-- Aim of the exercise --
Transcribe all of the data exactly. Omit the pictures.

________________________________________

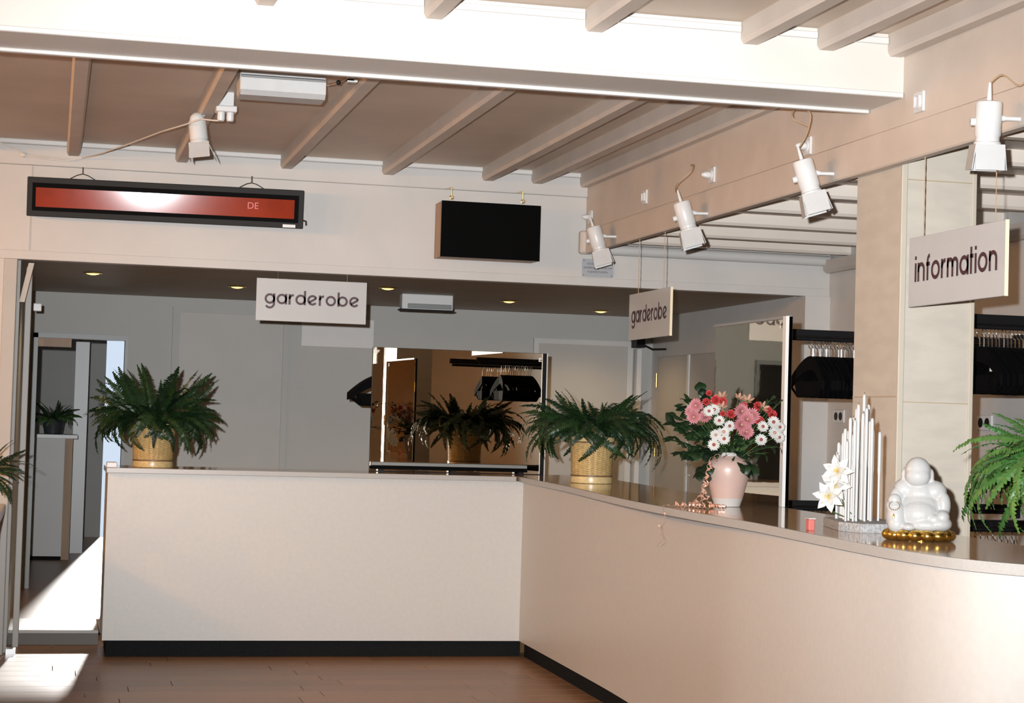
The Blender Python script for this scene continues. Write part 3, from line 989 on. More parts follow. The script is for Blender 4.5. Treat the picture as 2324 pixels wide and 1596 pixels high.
# downlights set into the cloakroom soffit, and an emergency light box
for (xx, yy), lb in zip(((0.226, 12.38), (1.208, 13.06), (2.162, 12.52), (3.19, 13.31), (4.085, 14.0)),
                        ('lit brass downlight in the soffit, leftmost above the doorway', 'lit brass downlight in the soffit just left of the left sign',
                         'lit brass downlight in the soffit just right of the left sign', 'lit brass downlight in the soffit between the light box and the right sign',
                         'lit brass downlight in the soffit nearest the right hanging sign')):
    t = thing('downlight', lb, 'downlight', (xx, yy, 2.312), 'downlights in the soffit')
    obj('trim_ring', MB().lathe([(0.052, 0.0), (0.062, 0.0), (0.064, 0.006), (0.05, 0.010), (0.046, 0.004)], (xx, yy, 2.312), 24, (0, 0, -1)), 'brass', t, smooth=True)
    ld = bpy.data.lights.new('downlight_lamp', 'SPOT')
    ld.energy = 22
    ld.color = (1.0, 0.70, 0.38)
    ld.spot_size = radians(140)
    ld.spot_blend = 1.0
    ld.shadow_soft_size = 0.04
    lo_ = bpy.data.objects.new('downlight_lamp', ld)
    lo_.parent = t
    lo_.location = (0, 0, -0.045)
    COL.objects.link(lo_)
    obj('bulb', MB().lathe([(0.045, 0.003), (0.045, 0.006), (0.036, 0.012), (0.016, 0.017), (0.002, 0.018)], (xx, yy, 2.312), 20, (0, 0, -1)), 'lamp_warm', t, smooth=True)
eb = thing('emergency_light', 'white emergency light box hanging under the dark soffit', 'light fixture', (2.54, 13.1, 2.2))
obj('housing', B(2.36, 2.725, 13.06, 13.16, 2.205, 2.312, c=0.004), 'white_plastic', eb)
obj('lens', B(2.40, 2.715, 13.052, 13.06, 2.212, 2.245, c=0.003), 'midgrey', eb)
obj('base_tray', B(2.35, 2.735, 13.05, 13.17, 2.197, 2.206), 'black', eb)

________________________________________

-- Answer --
The Blender Python script for this scene continues. Write part 3, from line 989 on. More parts follow. The script is for Blender 4.5. Treat the picture as 2324 pixels wide and 1596 pixels high.
# downlights set into the cloakroom soffit, and an emergency light box
for (xx, yy), lb in zip(((0.226, 12.38), (1.208, 13.06), (2.162, 12.52), (3.19, 13.31), (4.085, 14.0)),
                        ('lit brass downlight in the soffit, leftmost above the doorway', 'lit brass downlight in the soffit just left of the left sign',
                         'lit brass downlight in the soffit just right of the left sign', 'lit brass downlight in the soffit between the light box and the right sign',
                         'lit brass downlight in the soffit nearest the right hanging sign')):
    t = thing('downlight', lb, 'downlight', (xx, yy, 2.312), 'downlights in the soffit')
    obj('trim_ring', MB().lathe([(0.052, 0.0), (0.062, 0.0), (0.064, 0.006), (0.05, 0.010), (0.046, 0.004)], (xx, yy, 2.312), 24, (0, 0, -1)), 'brass', t, smooth=True)
    ld = bpy.data.lights.new('downlight_lamp', 'SPOT')
    ld.energy = 22
    ld.color = (1.0, 0.70, 0.38)
    ld.spot_size = radians(140)
    ld.spot_blend = 1.0
    ld.shadow_soft_size = 0.04
    lo_ = bpy.data.objects.new('downlight_lamp', ld)
    lo_.parent = t
    lo_.location = (0, 0, -0.045)
    COL.objects.link(lo_)
    obj('bulb', MB().lathe([(0.045, 0.003), (0.045, 0.006), (0.036, 0.012), (0.016, 0.017), (0.002, 0.018)], (xx, yy, 2.312), 20, (0, 0, -1)), 'lamp_warm', t, smooth=True)
eb = thing('emergency_light', 'white emergency light box hanging under the dark soffit', 'light fixture', (2.54, 13.1, 2.2))
obj('housing', B(2.36, 2.725, 13.06, 13.16, 2.205, 2.312, c=0.004), 'white_plastic', eb)
obj('lens', B(2.40, 2.715, 13.052, 13.06, 2.212, 2.245, c=0.003), 'midgrey', eb)
obj('base_tray', B(2.35, 2.735, 13.05, 13.17, 2.197, 2.206), 'black', eb)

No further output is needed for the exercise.